In the month of June we had more than three weeks of pouring rains, making a quagmire of the whole country. The "dirt roads," which were the only ones, were soon destroyed by the heavy army wagons, and even the place where they had been could not be distinguished in the waste of mud and ruts which spread far and wide. Sherman found the intrenchments Johnston had left "an immense line of works," and congratulated himself that they had been turned with less loss to himself than he had inflicted on the enemy. [Footnote: Official Records, vol. xxxviii. pt. iv. p. 408.] The first reconnoissances found that Johnston had retreated so far that, from the commander downward, we all harbored the hope that he had retreated beyond the Chattahoochee. [Footnote:Id., p. 427.] To prepare for our next step, the railway crossing of the Etowah must be completed and our depot of supplies advanced to Allatoona. The gorge there was almost as defensible on the south as on the north, and Sherman set Captain Poe, his engineer, to work laying out fortifications to cover its southern mouth and thus prepare for holding it by a small garrison as a secondary base if we should have to leave it again to make a wide turning movement. [Footnote: Official Records, vol. xxxviii. pt. iv. p. 428.]
We were not long in learning that Johnston was not over the Chattahoochee, but had only fallen back to a shorter and more formidable line about Marietta, covering the railway where it passed through the defiles of Kennesaw Mountain, extending his left centre to the isolated knob of Pine Mountain, and thence recurving his flank by way of Gilgal (Hard-Shell Church in local nomenclature) toward Lost Mountain, which was held by his cavalry.

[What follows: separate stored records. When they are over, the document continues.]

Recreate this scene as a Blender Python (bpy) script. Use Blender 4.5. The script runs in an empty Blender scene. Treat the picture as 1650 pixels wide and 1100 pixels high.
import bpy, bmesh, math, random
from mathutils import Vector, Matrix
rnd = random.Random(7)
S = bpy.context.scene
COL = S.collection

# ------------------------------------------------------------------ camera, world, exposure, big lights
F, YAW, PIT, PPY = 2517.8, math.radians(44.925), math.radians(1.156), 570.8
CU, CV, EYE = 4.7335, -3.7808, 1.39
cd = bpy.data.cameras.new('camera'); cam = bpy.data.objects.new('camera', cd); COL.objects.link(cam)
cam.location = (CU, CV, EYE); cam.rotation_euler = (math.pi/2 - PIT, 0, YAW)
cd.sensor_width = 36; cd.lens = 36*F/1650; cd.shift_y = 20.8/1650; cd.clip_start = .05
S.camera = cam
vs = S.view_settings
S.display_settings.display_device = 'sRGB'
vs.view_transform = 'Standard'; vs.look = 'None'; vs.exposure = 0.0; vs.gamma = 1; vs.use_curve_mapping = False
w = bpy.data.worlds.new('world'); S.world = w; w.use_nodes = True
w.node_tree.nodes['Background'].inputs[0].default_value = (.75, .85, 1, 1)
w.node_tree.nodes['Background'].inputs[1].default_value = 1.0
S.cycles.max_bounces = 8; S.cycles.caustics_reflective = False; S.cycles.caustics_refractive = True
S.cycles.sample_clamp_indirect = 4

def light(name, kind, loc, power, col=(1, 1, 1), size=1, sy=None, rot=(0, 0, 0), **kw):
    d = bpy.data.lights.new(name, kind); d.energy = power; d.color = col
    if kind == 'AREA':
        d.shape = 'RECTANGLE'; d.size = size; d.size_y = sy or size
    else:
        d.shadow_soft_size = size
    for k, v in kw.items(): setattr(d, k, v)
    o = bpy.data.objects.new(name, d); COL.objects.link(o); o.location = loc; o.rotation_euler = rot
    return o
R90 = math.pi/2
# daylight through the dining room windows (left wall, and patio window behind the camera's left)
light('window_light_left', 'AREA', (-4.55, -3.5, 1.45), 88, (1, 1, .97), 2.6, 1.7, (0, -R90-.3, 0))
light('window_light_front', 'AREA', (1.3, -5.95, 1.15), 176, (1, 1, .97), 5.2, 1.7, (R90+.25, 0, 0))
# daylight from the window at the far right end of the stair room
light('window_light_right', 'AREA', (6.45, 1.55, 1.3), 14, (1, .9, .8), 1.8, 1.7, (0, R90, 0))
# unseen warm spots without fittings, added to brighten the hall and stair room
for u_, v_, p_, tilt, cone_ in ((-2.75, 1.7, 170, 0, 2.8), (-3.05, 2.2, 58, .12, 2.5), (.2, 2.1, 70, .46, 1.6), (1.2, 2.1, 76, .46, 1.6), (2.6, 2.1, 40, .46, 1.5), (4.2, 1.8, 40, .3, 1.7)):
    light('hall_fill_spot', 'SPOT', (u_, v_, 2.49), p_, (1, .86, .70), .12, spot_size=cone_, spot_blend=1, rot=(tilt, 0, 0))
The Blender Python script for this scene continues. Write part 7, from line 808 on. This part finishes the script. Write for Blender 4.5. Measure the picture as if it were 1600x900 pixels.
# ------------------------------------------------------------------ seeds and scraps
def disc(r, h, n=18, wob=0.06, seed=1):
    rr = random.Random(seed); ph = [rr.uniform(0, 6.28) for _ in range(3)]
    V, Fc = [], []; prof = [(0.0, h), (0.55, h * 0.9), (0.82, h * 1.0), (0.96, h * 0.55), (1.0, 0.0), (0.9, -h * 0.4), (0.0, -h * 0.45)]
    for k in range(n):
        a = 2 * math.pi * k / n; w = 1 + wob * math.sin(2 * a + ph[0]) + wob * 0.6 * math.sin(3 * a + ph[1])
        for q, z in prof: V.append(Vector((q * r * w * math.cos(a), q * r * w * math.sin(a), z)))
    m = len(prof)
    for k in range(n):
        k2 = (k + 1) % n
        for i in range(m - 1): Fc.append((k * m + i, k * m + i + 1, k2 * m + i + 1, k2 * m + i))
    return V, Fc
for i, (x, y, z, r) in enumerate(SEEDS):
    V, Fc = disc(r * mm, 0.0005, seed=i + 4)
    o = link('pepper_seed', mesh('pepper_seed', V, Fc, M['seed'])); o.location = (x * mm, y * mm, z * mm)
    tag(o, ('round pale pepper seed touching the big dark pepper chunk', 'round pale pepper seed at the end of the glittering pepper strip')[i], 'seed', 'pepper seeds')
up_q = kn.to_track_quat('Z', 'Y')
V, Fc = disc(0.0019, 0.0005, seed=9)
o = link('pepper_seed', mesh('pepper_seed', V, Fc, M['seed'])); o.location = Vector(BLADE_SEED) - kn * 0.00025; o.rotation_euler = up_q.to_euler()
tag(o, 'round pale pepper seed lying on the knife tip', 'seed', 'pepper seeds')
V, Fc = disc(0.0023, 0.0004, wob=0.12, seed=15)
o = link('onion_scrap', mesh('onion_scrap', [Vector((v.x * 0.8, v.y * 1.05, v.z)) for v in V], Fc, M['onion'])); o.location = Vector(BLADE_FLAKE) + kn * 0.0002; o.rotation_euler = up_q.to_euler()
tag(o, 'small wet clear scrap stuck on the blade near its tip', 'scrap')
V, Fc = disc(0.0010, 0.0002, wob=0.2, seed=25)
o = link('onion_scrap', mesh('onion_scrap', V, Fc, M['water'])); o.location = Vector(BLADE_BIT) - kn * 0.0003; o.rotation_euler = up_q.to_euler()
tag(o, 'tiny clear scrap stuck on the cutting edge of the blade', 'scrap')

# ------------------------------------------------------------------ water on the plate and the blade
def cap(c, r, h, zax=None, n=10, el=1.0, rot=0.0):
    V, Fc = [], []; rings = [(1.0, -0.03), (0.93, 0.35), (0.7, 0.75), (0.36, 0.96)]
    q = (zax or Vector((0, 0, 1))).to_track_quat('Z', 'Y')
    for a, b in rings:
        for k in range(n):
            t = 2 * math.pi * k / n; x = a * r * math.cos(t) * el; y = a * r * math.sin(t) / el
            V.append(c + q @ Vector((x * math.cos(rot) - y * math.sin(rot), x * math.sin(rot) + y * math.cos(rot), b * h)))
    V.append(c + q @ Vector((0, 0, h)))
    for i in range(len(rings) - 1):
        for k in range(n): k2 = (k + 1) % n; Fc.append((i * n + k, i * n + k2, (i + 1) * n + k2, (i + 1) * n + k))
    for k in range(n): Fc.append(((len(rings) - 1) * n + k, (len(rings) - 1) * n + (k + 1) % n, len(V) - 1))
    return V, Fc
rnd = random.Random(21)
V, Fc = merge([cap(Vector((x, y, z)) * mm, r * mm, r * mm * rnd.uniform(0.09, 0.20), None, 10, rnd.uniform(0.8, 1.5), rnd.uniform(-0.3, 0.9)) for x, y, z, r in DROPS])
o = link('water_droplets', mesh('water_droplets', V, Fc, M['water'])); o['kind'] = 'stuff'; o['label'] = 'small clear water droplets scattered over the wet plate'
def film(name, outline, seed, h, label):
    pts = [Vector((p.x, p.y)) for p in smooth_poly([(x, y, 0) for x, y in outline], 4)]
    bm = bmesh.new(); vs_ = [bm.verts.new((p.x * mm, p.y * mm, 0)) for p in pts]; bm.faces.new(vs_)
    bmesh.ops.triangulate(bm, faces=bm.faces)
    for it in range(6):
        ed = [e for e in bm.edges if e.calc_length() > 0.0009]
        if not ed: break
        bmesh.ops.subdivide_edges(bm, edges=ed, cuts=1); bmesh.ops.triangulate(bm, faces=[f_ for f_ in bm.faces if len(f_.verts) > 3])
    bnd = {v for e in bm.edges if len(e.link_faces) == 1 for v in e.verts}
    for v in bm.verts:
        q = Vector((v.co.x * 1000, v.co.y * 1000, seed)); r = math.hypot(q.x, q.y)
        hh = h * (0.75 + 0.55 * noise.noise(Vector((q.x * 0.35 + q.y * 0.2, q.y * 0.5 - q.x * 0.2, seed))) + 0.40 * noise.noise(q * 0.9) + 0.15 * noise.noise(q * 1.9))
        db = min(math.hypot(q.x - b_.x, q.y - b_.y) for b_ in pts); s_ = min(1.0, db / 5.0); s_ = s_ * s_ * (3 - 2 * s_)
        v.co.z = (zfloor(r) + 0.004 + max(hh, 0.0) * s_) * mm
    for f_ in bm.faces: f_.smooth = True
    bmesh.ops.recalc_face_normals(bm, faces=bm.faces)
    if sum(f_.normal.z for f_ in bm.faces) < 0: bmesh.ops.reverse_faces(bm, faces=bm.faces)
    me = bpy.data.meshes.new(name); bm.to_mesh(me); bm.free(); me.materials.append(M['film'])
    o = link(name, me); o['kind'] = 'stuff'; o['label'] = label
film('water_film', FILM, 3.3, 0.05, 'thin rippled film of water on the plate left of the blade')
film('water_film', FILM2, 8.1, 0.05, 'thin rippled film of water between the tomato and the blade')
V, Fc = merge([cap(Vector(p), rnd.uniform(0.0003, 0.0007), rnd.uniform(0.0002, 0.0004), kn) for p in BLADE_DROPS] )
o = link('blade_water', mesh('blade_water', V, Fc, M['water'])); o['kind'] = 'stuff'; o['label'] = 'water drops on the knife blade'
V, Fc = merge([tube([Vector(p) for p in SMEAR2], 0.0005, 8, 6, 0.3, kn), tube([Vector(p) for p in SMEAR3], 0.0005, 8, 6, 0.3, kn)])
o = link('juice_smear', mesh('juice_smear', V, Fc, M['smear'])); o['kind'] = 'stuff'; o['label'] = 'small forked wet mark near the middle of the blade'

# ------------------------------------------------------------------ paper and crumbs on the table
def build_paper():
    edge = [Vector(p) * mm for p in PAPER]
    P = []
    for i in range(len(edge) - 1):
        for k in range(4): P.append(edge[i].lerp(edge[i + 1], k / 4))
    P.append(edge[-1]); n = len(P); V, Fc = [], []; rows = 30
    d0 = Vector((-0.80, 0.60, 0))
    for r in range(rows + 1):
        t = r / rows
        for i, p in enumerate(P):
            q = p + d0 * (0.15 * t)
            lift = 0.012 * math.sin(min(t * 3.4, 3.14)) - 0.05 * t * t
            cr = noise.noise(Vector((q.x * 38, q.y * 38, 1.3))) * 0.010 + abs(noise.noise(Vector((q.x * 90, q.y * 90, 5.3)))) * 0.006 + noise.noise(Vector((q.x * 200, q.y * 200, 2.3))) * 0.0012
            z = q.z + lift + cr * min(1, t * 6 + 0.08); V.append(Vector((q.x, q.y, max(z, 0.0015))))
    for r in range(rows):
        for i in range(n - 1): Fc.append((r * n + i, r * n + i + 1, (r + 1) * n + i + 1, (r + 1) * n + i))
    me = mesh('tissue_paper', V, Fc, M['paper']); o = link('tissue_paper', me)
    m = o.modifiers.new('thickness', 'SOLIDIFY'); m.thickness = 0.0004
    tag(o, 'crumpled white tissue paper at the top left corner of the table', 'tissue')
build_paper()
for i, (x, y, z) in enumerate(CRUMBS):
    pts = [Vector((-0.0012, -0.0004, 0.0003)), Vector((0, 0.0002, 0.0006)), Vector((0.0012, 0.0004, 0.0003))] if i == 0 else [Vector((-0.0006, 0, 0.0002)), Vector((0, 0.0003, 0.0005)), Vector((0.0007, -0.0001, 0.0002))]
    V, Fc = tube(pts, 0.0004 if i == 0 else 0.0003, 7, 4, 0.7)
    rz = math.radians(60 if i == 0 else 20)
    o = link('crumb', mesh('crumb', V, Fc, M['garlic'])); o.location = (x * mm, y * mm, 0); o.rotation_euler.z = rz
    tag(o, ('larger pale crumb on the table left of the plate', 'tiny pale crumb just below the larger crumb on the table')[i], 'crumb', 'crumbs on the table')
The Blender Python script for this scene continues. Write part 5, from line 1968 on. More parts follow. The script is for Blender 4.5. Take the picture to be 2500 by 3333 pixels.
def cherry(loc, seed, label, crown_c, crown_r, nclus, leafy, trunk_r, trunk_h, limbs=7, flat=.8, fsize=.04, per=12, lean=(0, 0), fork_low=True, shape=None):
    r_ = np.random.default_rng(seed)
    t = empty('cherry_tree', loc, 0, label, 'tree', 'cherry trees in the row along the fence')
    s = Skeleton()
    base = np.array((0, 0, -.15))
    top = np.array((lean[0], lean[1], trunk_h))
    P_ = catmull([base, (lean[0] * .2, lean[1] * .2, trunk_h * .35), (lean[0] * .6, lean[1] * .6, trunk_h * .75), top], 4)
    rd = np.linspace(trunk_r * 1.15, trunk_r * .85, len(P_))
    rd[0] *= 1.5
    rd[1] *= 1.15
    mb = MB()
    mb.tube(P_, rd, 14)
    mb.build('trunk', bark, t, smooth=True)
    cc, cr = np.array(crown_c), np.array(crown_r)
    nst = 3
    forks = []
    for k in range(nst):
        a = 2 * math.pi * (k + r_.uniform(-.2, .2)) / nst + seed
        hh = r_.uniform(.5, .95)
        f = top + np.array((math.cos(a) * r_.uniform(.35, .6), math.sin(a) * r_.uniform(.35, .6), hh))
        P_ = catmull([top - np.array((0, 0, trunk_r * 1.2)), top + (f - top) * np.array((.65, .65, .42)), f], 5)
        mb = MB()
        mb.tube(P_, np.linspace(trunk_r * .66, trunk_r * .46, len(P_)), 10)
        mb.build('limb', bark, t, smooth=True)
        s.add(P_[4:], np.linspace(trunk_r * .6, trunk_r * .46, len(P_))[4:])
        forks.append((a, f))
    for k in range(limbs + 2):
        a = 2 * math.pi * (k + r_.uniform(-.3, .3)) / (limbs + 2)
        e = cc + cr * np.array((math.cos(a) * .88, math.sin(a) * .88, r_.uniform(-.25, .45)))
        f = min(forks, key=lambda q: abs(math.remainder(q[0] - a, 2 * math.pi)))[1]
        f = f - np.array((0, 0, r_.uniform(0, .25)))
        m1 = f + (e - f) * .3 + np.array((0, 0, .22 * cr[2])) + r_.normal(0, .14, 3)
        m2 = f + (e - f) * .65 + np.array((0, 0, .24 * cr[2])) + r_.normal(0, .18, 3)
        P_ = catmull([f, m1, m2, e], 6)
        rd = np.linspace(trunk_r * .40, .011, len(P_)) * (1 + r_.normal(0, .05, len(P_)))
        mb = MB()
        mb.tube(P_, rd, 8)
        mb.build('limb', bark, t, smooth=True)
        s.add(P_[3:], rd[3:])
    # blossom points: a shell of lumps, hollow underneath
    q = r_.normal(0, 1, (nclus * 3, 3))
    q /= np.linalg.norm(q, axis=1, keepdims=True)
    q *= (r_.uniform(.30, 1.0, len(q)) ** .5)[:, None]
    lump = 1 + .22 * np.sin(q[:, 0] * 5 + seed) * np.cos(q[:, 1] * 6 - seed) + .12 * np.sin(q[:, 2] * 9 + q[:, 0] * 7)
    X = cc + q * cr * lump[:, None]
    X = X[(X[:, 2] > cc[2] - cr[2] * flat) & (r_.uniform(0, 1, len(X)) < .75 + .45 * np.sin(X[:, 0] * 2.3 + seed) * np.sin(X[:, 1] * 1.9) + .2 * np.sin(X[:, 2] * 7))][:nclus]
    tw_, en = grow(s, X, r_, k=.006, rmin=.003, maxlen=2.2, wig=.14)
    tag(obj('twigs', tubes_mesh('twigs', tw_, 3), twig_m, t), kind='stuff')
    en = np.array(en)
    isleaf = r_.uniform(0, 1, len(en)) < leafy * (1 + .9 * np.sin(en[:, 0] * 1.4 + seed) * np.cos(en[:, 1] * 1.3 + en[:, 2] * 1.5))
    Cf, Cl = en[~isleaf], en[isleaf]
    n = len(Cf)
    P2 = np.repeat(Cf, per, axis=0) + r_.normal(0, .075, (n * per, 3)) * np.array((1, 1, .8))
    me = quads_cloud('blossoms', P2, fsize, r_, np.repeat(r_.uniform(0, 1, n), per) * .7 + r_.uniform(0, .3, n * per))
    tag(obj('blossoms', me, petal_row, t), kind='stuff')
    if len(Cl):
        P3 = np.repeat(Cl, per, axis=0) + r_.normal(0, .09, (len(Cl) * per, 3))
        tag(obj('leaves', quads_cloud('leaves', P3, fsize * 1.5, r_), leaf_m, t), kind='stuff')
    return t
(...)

At the first appearance of a retreat by the Confederates beyond the Chattahoochee, Sherman's mind naturally turned to the plans of campaign which should follow his approach to Atlanta as they had been indicated by General Grant at the beginning of operations in the spring, and he inquired of Halleck whether the intended movement of the fleet under Farragut and part of the southwestern army under Canby against Mobile had been ordered. [Footnote: Official Records, vol. xxxviii. pt. iv. p. 418.] Halleck answered that it had been suggested to Canby, but that Grant had, just then, all he could attend to on the Chickahominy. The fierce battles in Virginia had culminated on June 3d, in the terrible struggle at Cold Harbor, where the assault had been so costly as almost to produce dismay throughout the country, and in all our armies to enforce the lesson of caution in attacking such works as the enemy was now habitually constructing. The feeling was hinted at by Sherman in his dispatch to Washington on the 5th, when he said that although he should probably have to fight Johnston at Kennesaw, he would not "run head on to his fortifications." [Footnote: Id., p. 408.]